Professional athletes have created a stir in recent weeks by expressing sympathy for unarmed victims of police killings, such as Michael Brown, Eric Garner, and 12-year-old Tamir Rice. Five St. Louis Rams players entered the football arena Sunday with their hands held high, a sign of solidarity with those protesters who have been crying out, “Hands up, don’t shoot.” The tee-shirt worn last night by LeBron James was particularly poignant: “I can’t breathe” were the last words uttered by Garner before dying from a police chokehold.
I think black athletes are stepping out of their normal apolitical stances (recall Michael Jordan and Tiger Wood) because they so strongly identify with those African Americans who are metaphorically finding it difficult to breathe freely in today’s America. The suffocation image speaks to them, I think, because it captures how they feel dogged by certain realities that don’t affect white Americans.

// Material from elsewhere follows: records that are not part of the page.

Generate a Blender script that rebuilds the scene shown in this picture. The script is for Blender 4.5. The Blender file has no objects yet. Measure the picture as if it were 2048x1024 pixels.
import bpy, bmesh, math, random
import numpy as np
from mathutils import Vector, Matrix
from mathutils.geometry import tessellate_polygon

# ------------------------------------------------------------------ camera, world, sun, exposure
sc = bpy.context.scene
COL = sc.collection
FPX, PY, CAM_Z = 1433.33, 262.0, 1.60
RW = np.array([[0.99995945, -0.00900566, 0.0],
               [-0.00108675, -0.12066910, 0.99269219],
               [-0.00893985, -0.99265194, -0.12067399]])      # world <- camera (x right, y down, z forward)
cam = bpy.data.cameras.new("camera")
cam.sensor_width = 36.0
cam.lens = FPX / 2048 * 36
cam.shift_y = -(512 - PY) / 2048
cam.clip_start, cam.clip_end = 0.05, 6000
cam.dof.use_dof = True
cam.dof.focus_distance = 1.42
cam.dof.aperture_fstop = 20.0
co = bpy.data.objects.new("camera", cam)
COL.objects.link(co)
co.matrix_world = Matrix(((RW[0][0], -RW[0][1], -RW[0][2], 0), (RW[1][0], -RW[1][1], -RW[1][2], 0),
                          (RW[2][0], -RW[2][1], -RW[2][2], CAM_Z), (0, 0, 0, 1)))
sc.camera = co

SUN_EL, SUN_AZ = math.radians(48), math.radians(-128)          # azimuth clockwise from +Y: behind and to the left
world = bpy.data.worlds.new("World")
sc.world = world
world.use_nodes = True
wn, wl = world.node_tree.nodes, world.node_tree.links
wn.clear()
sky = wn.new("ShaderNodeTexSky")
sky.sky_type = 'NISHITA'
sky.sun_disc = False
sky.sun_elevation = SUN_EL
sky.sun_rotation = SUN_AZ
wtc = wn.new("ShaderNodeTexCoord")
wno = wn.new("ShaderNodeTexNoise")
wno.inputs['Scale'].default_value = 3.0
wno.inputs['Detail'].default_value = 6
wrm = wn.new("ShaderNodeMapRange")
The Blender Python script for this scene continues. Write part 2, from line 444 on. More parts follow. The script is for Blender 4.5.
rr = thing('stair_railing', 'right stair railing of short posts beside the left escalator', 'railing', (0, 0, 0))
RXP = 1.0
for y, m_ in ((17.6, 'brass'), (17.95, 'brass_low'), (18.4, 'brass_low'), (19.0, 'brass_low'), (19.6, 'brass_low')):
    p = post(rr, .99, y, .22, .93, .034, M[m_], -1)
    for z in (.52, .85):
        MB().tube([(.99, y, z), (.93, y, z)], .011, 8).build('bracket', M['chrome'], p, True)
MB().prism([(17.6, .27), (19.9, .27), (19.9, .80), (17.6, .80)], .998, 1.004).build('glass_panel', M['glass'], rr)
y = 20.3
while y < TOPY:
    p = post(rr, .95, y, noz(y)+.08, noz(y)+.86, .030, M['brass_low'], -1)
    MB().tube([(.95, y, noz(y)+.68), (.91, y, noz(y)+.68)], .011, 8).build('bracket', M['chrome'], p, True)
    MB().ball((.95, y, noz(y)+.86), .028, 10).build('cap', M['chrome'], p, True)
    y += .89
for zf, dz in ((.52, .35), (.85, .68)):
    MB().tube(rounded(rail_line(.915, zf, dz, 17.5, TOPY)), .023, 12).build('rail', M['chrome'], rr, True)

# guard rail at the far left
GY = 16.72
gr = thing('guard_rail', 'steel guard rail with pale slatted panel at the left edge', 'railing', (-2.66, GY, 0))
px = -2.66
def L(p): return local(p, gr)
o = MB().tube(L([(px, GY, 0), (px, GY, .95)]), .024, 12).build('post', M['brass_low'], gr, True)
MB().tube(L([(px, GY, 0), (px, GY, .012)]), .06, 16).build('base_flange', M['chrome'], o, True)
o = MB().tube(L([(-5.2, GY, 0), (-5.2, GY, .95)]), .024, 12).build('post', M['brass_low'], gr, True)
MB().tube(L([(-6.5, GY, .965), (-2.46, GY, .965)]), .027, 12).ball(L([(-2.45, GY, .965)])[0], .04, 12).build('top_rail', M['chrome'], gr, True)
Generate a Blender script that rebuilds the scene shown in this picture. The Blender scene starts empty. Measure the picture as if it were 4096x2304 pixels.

These include skewed arrest rates for black youths, racial profiling, and the many signals that get sent out that their lives are worth less than other people’s. In today’s post, I share a passage from a Toni Morrison novel on what it feels like to breathe freely, without worry.
First, however, I share how I came to realize that different people can experience the same landscape in radically different ways. Until I got married, I had no idea that stairwells, parking garages, and parks at night were other than what I thought they were. Call it the myopia of male privilege. My youngest son, who has married a woman from Trinidad and has two young daughters of color, is going through his own awakening.
Milkman in Song of Solomon is engaged in a roots quest that has alienated him from a former friend, who is out to kill him. I won’t write anything today about the deadly clash in the book between black moderates and black extremists as it doesn’t relate to recent news. At the moment I am interested in how resignation in the face of suffocation can turn to hope.
The two men are in a forest and Guitar is garroting Milkman with piano wire. Milkman first feels a wash of sadness and surrenders to his fate but then gets a second chance at life:
The wire pressed into his neck then and took his throat. It cut like a razor into his fingers, tore into the skin so deeply he had to let go. The wire pressed into his neck and took his breath. He thought he heard himself gurgling and saw a burst of many-colored lights dancing before his eyes. When the music followed the colored lights, he knew he had drawn the last sweet air left for him in the world. Exactly the way he’d heard it would be, his life flashed before him, but it consisted of only one image: Hagar [his former girl friend] bending over him in perfect love, in the most intimate sexual gesture imaginable. In the midst of that picture he heard the voice of the someone holding the wire say, “Your Day has come,” and it filled him with such a sadness to be dying, leaving this world at the fingertips of his friend, that he relaxed and in the instant it took to surrender to the overwhelming melancholy he felt the cords of his struggling neck muscles relax too and there was a piece of a second in which the wire left him room enough to gasp, to take another breath. But it was a living breath this time, not a dying one. Hagar, the lights, the music, disappeared, and Milkman grabbed the Winchster at his side, cocked it, and pulled the trigger, shooting into the trees in front of him. The blast startled Guitar, and the wire slipped again.
Milkman’s exhilaration and new sense of empowerment after escaping reminds me of what the protesters are feeling. By naming and confronting those realities that have circumscribed their lives, they are able to walk tall and free. Here’s Milkman:
[H]e found himself exhilarated by simply walking the earth. Walking it like he belonged on it, like his legs were stalks, tree trunks, a part of his body that extended down down down into the rock and soil, and were comfortable there—in the earth and on the place where he walked. And he did not limp.
Few things are more powerful than this sense of belonging. We all deserve it.